* Exercise objective *
Every line below is to be quoted exactly, with nothing added or dropped.

* Supplied material *
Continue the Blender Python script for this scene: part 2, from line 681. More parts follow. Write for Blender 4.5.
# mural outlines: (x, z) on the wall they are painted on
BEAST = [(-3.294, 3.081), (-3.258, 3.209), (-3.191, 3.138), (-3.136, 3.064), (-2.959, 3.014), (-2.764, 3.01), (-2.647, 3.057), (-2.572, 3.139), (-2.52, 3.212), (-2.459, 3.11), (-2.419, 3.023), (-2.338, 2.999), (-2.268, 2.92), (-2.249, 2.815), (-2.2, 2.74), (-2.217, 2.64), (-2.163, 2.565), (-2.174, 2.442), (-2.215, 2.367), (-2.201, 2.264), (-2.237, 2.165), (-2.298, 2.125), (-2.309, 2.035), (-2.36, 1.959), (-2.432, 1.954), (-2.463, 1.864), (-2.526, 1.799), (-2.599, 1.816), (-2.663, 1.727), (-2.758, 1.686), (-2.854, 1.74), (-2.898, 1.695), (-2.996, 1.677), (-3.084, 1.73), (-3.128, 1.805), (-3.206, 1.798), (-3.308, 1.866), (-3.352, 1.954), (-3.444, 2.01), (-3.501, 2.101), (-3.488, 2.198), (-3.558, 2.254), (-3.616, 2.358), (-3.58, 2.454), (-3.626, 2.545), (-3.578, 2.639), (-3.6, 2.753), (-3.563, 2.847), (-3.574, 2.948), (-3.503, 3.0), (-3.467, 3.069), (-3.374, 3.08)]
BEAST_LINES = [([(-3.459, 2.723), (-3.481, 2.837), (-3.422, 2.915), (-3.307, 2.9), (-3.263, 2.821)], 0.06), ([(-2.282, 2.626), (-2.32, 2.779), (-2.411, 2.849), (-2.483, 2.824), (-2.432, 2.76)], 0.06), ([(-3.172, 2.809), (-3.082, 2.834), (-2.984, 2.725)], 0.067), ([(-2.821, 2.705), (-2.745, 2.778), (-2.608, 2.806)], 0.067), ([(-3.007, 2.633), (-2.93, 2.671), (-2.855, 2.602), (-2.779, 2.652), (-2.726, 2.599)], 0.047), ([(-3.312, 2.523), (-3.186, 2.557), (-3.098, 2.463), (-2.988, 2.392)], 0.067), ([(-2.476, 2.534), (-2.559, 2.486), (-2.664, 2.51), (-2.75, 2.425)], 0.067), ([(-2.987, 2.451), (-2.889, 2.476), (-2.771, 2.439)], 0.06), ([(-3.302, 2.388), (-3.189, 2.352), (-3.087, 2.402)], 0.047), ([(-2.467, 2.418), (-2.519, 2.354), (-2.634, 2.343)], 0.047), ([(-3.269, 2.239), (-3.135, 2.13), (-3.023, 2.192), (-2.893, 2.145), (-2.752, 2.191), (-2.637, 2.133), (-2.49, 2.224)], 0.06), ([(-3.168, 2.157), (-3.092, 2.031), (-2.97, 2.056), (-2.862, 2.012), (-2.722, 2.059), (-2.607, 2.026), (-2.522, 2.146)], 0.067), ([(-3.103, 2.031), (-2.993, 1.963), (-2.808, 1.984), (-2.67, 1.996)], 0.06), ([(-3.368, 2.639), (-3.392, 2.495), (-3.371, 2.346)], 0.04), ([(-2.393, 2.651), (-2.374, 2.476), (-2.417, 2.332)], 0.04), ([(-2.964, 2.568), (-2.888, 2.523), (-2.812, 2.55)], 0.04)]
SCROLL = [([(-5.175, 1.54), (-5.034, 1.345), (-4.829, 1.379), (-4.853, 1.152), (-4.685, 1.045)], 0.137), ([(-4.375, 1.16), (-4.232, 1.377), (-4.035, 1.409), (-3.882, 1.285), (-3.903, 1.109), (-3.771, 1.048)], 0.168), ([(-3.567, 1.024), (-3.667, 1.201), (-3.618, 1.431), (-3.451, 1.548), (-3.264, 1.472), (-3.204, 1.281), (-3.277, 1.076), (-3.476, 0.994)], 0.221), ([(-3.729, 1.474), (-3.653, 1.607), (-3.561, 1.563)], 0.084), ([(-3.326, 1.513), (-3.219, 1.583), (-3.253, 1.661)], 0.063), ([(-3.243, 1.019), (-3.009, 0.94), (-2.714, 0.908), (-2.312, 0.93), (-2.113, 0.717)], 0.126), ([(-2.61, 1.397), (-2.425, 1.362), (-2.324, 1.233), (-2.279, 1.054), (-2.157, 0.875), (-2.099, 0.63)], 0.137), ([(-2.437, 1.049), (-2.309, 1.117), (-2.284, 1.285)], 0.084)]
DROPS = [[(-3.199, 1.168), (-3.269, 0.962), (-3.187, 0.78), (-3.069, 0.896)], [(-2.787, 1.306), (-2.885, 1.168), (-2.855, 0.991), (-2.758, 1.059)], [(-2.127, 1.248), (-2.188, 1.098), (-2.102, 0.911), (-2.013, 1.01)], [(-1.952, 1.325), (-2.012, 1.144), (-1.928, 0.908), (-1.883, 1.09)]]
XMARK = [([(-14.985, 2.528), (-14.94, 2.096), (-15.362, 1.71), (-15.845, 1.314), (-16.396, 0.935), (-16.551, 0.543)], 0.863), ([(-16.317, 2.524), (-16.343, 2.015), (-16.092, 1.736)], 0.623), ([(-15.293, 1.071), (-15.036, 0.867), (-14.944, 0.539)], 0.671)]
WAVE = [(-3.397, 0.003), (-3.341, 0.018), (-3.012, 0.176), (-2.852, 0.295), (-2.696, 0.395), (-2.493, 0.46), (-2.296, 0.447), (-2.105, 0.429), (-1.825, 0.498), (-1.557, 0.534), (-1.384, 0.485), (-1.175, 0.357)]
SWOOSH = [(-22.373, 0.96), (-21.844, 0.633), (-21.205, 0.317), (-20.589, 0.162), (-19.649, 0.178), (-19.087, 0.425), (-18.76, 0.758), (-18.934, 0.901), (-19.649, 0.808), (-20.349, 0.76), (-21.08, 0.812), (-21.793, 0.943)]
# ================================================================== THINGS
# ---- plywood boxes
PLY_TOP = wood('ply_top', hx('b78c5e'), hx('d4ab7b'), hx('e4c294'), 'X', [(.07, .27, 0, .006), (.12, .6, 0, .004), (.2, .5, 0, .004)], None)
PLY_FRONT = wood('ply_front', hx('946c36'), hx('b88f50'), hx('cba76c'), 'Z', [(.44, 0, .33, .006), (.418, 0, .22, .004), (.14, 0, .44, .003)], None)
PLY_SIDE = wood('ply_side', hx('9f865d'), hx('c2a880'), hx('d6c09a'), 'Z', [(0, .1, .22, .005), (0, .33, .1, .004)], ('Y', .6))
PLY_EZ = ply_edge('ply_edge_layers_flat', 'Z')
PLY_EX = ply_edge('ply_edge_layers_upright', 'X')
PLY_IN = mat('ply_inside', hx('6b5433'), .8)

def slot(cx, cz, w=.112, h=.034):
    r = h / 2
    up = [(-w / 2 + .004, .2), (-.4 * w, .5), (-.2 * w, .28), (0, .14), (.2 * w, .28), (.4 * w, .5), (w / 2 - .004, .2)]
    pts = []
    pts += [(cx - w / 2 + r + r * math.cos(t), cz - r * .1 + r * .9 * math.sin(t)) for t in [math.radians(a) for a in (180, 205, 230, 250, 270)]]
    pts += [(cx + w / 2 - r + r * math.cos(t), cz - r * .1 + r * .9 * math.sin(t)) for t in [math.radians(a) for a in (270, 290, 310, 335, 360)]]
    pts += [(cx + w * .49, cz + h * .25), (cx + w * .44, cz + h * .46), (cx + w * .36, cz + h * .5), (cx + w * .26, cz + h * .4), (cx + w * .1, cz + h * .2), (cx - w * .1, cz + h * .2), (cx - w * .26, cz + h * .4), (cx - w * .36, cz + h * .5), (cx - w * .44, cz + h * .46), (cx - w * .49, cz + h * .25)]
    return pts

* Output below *
Continue the Blender Python script for this scene: part 2, from line 681. More parts follow. Write for Blender 4.5.
# mural outlines: (x, z) on the wall they are painted on
BEAST = [(-3.294, 3.081), (-3.258, 3.209), (-3.191, 3.138), (-3.136, 3.064), (-2.959, 3.014), (-2.764, 3.01), (-2.647, 3.057), (-2.572, 3.139), (-2.52, 3.212), (-2.459, 3.11), (-2.419, 3.023), (-2.338, 2.999), (-2.268, 2.92), (-2.249, 2.815), (-2.2, 2.74), (-2.217, 2.64), (-2.163, 2.565), (-2.174, 2.442), (-2.215, 2.367), (-2.201, 2.264), (-2.237, 2.165), (-2.298, 2.125), (-2.309, 2.035), (-2.36, 1.959), (-2.432, 1.954), (-2.463, 1.864), (-2.526, 1.799), (-2.599, 1.816), (-2.663, 1.727), (-2.758, 1.686), (-2.854, 1.74), (-2.898, 1.695), (-2.996, 1.677), (-3.084, 1.73), (-3.128, 1.805), (-3.206, 1.798), (-3.308, 1.866), (-3.352, 1.954), (-3.444, 2.01), (-3.501, 2.101), (-3.488, 2.198), (-3.558, 2.254), (-3.616, 2.358), (-3.58, 2.454), (-3.626, 2.545), (-3.578, 2.639), (-3.6, 2.753), (-3.563, 2.847), (-3.574, 2.948), (-3.503, 3.0), (-3.467, 3.069), (-3.374, 3.08)]
BEAST_LINES = [([(-3.459, 2.723), (-3.481, 2.837), (-3.422, 2.915), (-3.307, 2.9), (-3.263, 2.821)], 0.06), ([(-2.282, 2.626), (-2.32, 2.779), (-2.411, 2.849), (-2.483, 2.824), (-2.432, 2.76)], 0.06), ([(-3.172, 2.809), (-3.082, 2.834), (-2.984, 2.725)], 0.067), ([(-2.821, 2.705), (-2.745, 2.778), (-2.608, 2.806)], 0.067), ([(-3.007, 2.633), (-2.93, 2.671), (-2.855, 2.602), (-2.779, 2.652), (-2.726, 2.599)], 0.047), ([(-3.312, 2.523), (-3.186, 2.557), (-3.098, 2.463), (-2.988, 2.392)], 0.067), ([(-2.476, 2.534), (-2.559, 2.486), (-2.664, 2.51), (-2.75, 2.425)], 0.067), ([(-2.987, 2.451), (-2.889, 2.476), (-2.771, 2.439)], 0.06), ([(-3.302, 2.388), (-3.189, 2.352), (-3.087, 2.402)], 0.047), ([(-2.467, 2.418), (-2.519, 2.354), (-2.634, 2.343)], 0.047), ([(-3.269, 2.239), (-3.135, 2.13), (-3.023, 2.192), (-2.893, 2.145), (-2.752, 2.191), (-2.637, 2.133), (-2.49, 2.224)], 0.06), ([(-3.168, 2.157), (-3.092, 2.031), (-2.97, 2.056), (-2.862, 2.012), (-2.722, 2.059), (-2.607, 2.026), (-2.522, 2.146)], 0.067), ([(-3.103, 2.031), (-2.993, 1.963), (-2.808, 1.984), (-2.67, 1.996)], 0.06), ([(-3.368, 2.639), (-3.392, 2.495), (-3.371, 2.346)], 0.04), ([(-2.393, 2.651), (-2.374, 2.476), (-2.417, 2.332)], 0.04), ([(-2.964, 2.568), (-2.888, 2.523), (-2.812, 2.55)], 0.04)]
SCROLL = [([(-5.175, 1.54), (-5.034, 1.345), (-4.829, 1.379), (-4.853, 1.152), (-4.685, 1.045)], 0.137), ([(-4.375, 1.16), (-4.232, 1.377), (-4.035, 1.409), (-3.882, 1.285), (-3.903, 1.109), (-3.771, 1.048)], 0.168), ([(-3.567, 1.024), (-3.667, 1.201), (-3.618, 1.431), (-3.451, 1.548), (-3.264, 1.472), (-3.204, 1.281), (-3.277, 1.076), (-3.476, 0.994)], 0.221), ([(-3.729, 1.474), (-3.653, 1.607), (-3.561, 1.563)], 0.084), ([(-3.326, 1.513), (-3.219, 1.583), (-3.253, 1.661)], 0.063), ([(-3.243, 1.019), (-3.009, 0.94), (-2.714, 0.908), (-2.312, 0.93), (-2.113, 0.717)], 0.126), ([(-2.61, 1.397), (-2.425, 1.362), (-2.324, 1.233), (-2.279, 1.054), (-2.157, 0.875), (-2.099, 0.63)], 0.137), ([(-2.437, 1.049), (-2.309, 1.117), (-2.284, 1.285)], 0.084)]
DROPS = [[(-3.199, 1.168), (-3.269, 0.962), (-3.187, 0.78), (-3.069, 0.896)], [(-2.787, 1.306), (-2.885, 1.168), (-2.855, 0.991), (-2.758, 1.059)], [(-2.127, 1.248), (-2.188, 1.098), (-2.102, 0.911), (-2.013, 1.01)], [(-1.952, 1.325), (-2.012, 1.144), (-1.928, 0.908), (-1.883, 1.09)]]
XMARK = [([(-14.985, 2.528), (-14.94, 2.096), (-15.362, 1.71), (-15.845, 1.314), (-16.396, 0.935), (-16.551, 0.543)], 0.863), ([(-16.317, 2.524), (-16.343, 2.015), (-16.092, 1.736)], 0.623), ([(-15.293, 1.071), (-15.036, 0.867), (-14.944, 0.539)], 0.671)]
WAVE = [(-3.397, 0.003), (-3.341, 0.018), (-3.012, 0.176), (-2.852, 0.295), (-2.696, 0.395), (-2.493, 0.46), (-2.296, 0.447), (-2.105, 0.429), (-1.825, 0.498), (-1.557, 0.534), (-1.384, 0.485), (-1.175, 0.357)]
SWOOSH = [(-22.373, 0.96), (-21.844, 0.633), (-21.205, 0.317), (-20.589, 0.162), (-19.649, 0.178), (-19.087, 0.425), (-18.76, 0.758), (-18.934, 0.901), (-19.649, 0.808), (-20.349, 0.76), (-21.08, 0.812), (-21.793, 0.943)]
# ================================================================== THINGS
# ---- plywood boxes
PLY_TOP = wood('ply_top', hx('b78c5e'), hx('d4ab7b'), hx('e4c294'), 'X', [(.07, .27, 0, .006), (.12, .6, 0, .004), (.2, .5, 0, .004)], None)
PLY_FRONT = wood('ply_front', hx('946c36'), hx('b88f50'), hx('cba76c'), 'Z', [(.44, 0, .33, .006), (.418, 0, .22, .004), (.14, 0, .44, .003)], None)
PLY_SIDE = wood('ply_side', hx('9f865d'), hx('c2a880'), hx('d6c09a'), 'Z', [(0, .1, .22, .005), (0, .33, .1, .004)], ('Y', .6))
PLY_EZ = ply_edge('ply_edge_layers_flat', 'Z')
PLY_EX = ply_edge('ply_edge_layers_upright', 'X')
PLY_IN = mat('ply_inside', hx('6b5433'), .8)

def slot(cx, cz, w=.112, h=.034):
    r = h / 2
    up = [(-w / 2 + .004, .2), (-.4 * w, .5), (-.2 * w, .28), (0, .14), (.2 * w, .28), (.4 * w, .5), (w / 2 - .004, .2)]
    pts = []
    pts += [(cx - w / 2 + r + r * math.cos(t), cz - r * .1 + r * .9 * math.sin(t)) for t in [math.radians(a) for a in (180, 205, 230, 250, 270)]]
    pts += [(cx + w / 2 - r + r * math.cos(t), cz - r * .1 + r * .9 * math.sin(t)) for t in [math.radians(a) for a in (270, 290, 310, 335, 360)]]
    pts += [(cx + w * .49, cz + h * .25), (cx + w * .44, cz + h * .46), (cx + w * .36, cz + h * .5), (cx + w * .26, cz + h * .4), (cx + w * .1, cz + h * .2), (cx - w * .1, cz + h * .2), (cx - w * .26, cz + h * .4), (cx - w * .36, cz + h * .5), (cx - w * .44, cz + h * .46), (cx - w * .49, cz + h * .25)]
    return pts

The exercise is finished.